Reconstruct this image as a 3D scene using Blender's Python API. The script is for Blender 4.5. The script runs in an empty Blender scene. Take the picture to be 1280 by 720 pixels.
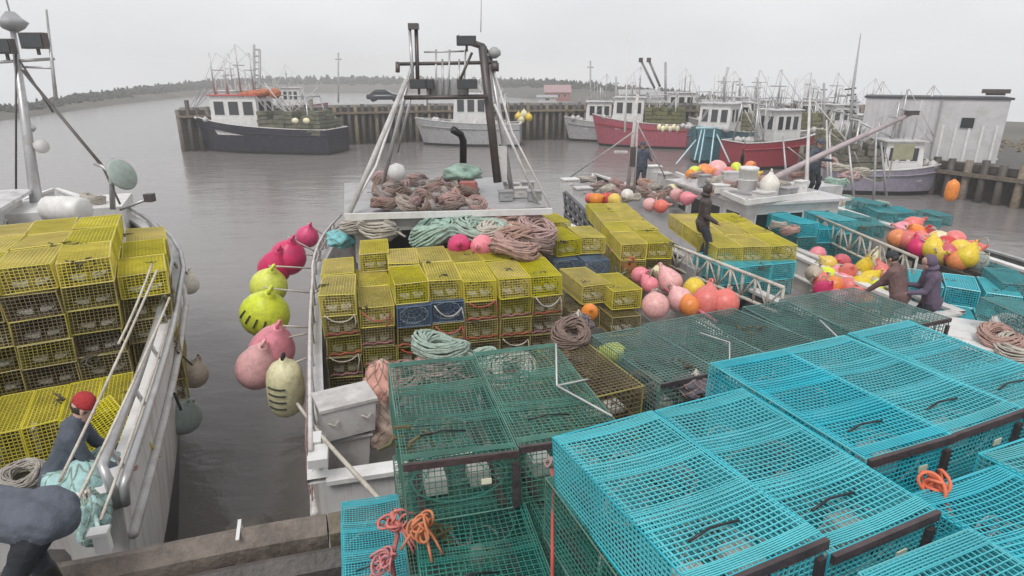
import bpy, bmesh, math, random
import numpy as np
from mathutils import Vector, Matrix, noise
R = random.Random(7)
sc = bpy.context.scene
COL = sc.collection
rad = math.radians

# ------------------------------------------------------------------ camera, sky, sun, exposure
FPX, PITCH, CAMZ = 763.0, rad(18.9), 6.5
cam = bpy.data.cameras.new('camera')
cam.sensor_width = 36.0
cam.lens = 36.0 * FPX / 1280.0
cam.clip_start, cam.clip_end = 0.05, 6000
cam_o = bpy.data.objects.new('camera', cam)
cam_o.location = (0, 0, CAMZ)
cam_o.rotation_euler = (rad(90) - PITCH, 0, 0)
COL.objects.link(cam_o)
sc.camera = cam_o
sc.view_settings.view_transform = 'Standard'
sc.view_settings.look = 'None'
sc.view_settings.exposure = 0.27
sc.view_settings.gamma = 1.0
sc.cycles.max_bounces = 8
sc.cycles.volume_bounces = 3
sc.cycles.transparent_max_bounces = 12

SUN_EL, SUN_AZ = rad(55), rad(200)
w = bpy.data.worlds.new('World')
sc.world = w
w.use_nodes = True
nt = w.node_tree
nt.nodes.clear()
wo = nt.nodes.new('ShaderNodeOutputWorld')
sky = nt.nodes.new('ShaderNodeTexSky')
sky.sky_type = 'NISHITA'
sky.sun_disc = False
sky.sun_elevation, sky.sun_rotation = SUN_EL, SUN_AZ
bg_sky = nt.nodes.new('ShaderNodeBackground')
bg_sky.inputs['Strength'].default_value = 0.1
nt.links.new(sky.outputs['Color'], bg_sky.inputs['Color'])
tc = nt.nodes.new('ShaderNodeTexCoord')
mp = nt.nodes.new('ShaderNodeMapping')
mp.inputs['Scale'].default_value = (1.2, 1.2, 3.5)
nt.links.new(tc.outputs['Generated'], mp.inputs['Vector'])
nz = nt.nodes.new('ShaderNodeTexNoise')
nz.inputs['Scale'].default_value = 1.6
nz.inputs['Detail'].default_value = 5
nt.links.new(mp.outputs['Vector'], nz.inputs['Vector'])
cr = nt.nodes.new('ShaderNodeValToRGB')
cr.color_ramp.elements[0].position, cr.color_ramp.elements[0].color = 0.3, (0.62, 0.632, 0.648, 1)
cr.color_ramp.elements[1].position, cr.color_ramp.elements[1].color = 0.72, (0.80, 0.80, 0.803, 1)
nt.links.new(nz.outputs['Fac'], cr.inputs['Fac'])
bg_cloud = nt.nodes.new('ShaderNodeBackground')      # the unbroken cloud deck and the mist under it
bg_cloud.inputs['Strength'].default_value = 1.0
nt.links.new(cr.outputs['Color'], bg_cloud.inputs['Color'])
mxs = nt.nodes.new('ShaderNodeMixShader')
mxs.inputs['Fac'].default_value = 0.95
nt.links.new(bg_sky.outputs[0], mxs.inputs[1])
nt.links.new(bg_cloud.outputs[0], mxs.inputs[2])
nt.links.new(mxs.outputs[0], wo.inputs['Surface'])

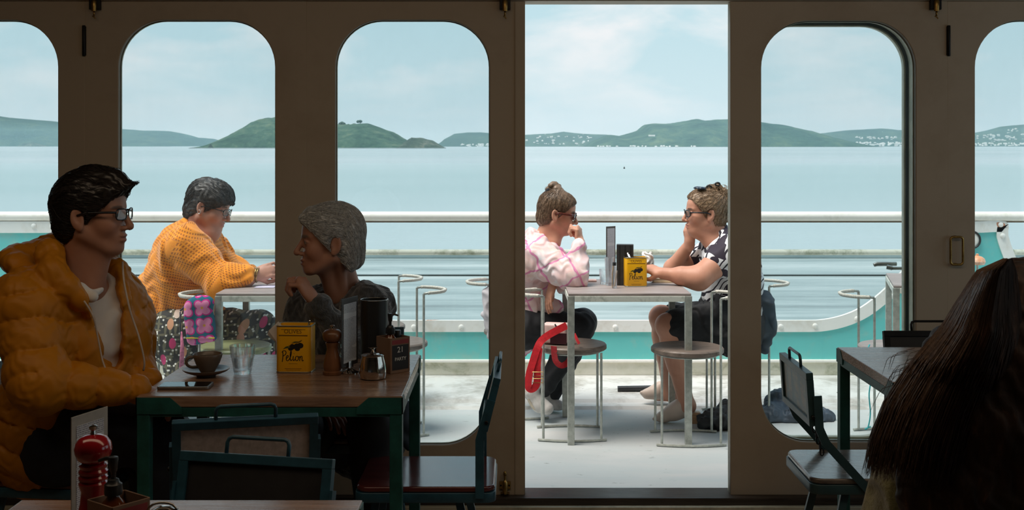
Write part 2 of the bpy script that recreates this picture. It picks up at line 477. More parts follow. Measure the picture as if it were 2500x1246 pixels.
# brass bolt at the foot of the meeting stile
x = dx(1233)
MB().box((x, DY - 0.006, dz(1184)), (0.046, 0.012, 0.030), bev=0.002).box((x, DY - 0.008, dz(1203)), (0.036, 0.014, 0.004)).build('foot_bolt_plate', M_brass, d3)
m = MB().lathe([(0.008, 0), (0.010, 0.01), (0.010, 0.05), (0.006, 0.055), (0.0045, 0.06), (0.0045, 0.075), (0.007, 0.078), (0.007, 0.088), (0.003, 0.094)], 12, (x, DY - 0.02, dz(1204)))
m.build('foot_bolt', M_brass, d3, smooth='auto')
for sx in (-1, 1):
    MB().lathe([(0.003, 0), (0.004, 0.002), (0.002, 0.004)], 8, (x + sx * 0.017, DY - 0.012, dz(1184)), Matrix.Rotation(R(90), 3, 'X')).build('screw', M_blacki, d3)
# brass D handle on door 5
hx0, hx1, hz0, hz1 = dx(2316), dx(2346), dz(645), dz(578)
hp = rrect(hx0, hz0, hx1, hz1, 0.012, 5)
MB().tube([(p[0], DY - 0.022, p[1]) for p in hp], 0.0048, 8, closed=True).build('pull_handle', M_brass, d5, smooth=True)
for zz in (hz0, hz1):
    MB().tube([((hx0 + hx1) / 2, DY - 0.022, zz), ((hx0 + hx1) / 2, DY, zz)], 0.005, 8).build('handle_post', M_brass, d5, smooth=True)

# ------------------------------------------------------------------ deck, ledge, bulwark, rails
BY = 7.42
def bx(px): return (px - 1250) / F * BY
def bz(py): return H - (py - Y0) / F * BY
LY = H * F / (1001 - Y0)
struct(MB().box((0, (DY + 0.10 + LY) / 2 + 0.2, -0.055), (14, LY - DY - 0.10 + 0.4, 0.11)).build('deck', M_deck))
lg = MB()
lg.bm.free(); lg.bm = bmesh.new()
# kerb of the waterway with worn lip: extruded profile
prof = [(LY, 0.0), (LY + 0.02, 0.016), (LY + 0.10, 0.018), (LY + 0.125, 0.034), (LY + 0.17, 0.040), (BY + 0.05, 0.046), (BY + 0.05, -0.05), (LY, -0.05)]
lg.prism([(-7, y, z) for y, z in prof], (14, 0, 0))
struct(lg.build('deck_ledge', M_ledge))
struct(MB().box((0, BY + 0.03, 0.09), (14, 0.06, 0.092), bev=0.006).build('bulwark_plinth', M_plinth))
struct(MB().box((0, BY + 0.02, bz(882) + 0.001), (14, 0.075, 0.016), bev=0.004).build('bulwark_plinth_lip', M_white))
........
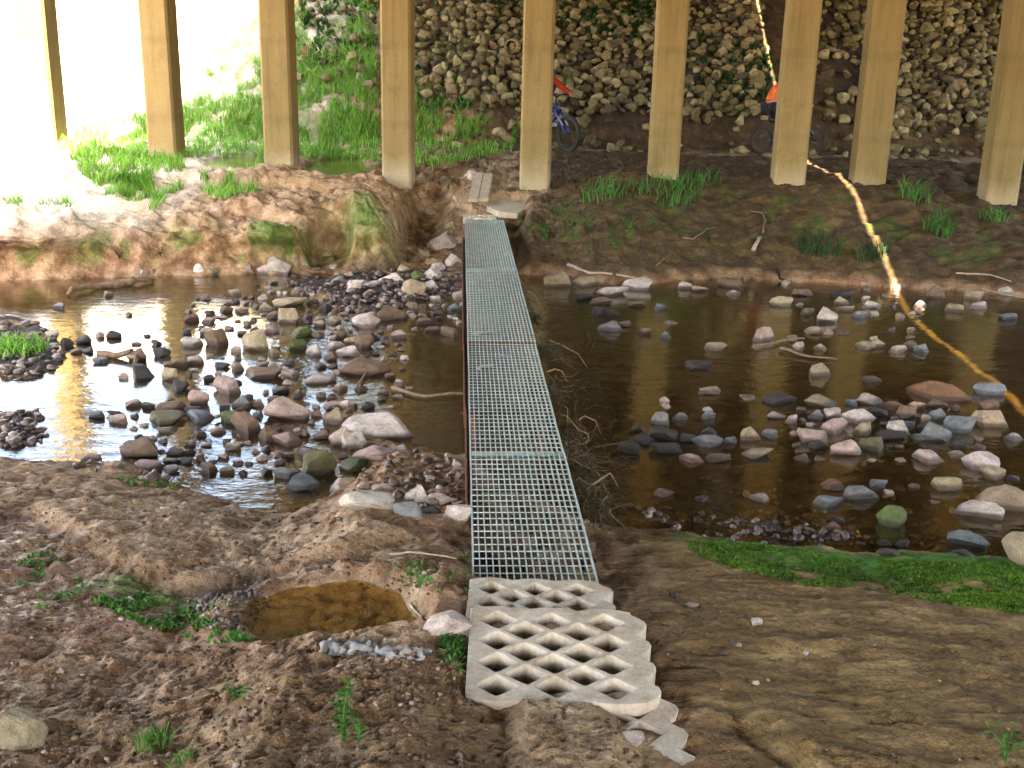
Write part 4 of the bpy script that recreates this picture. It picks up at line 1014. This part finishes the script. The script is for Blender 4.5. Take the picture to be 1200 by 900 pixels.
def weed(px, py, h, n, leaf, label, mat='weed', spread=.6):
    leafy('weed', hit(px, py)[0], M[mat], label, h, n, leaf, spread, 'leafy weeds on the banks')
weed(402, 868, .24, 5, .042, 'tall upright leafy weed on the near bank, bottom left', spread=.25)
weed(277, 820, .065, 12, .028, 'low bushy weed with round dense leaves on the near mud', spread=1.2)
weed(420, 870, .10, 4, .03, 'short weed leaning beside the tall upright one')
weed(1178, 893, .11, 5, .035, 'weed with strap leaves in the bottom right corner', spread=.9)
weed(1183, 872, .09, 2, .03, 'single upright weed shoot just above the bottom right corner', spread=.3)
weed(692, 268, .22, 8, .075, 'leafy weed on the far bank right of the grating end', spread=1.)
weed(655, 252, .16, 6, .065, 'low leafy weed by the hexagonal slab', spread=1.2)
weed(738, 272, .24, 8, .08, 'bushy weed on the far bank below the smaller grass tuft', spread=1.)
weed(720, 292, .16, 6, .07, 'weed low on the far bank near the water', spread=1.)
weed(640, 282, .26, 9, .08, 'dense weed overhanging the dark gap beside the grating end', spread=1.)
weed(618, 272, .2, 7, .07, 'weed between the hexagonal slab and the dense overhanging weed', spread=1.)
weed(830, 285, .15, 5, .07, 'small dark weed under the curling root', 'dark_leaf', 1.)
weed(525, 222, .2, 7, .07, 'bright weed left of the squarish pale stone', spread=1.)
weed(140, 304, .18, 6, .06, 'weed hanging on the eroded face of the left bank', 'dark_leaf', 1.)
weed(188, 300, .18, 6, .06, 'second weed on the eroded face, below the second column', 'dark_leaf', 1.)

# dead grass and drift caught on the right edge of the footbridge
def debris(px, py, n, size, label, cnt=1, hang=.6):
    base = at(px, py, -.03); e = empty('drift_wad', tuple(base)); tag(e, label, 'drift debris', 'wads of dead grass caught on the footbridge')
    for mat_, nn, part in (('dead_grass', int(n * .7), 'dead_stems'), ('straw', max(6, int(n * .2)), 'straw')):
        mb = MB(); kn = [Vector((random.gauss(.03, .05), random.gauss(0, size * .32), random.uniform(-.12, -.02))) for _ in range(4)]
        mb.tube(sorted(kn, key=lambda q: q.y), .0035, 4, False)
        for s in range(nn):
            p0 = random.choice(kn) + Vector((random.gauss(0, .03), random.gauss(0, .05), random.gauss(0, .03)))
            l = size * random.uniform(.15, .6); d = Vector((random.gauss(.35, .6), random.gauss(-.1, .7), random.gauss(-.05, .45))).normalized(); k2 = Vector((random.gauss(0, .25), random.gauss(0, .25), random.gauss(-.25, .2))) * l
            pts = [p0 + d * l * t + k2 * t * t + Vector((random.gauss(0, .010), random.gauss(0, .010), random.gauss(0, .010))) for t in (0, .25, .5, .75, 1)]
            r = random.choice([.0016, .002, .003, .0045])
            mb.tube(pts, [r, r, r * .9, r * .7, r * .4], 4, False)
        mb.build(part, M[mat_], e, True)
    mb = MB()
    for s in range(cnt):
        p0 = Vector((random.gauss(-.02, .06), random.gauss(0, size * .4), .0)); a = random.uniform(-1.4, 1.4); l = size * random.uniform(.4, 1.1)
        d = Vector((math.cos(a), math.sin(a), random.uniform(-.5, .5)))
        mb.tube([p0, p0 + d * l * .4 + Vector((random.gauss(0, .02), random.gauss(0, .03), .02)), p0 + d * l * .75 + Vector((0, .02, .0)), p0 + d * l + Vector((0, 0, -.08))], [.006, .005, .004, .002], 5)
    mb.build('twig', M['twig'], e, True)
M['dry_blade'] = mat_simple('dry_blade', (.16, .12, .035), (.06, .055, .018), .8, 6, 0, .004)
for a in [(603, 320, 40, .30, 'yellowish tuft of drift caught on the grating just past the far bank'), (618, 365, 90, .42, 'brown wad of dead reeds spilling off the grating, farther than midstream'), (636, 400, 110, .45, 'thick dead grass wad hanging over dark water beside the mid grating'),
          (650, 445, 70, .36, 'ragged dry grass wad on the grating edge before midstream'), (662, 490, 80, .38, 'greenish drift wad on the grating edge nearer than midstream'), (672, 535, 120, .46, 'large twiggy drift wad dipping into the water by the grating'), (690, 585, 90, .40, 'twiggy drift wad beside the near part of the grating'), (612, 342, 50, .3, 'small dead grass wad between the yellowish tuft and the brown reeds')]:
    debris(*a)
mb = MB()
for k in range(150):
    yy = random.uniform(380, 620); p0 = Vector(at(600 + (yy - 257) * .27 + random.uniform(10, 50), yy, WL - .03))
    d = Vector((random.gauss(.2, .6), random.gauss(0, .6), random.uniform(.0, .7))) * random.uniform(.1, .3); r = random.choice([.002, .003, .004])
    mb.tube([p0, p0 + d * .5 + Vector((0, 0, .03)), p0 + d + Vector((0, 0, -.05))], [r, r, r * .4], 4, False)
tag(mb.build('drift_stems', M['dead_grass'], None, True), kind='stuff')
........
» **Task description**
Keep to the lines above from the line with "Reconstruct this image" to the line with "rad = math.radians", and set down exactly those, inclusive, with nothing else and every picture left out.

» **Expected answer**
Reconstruct this image as a 3D scene using Blender's Python API. The script is for Blender 4.5. The script runs in an empty Blender scene. Take the picture to be 1280 by 720 pixels.
import bpy, bmesh, math, random
import numpy as np
from mathutils import Vector, Matrix, noise
R = random.Random(7)
sc = bpy.context.scene
COL = sc.collection
rad = math.radians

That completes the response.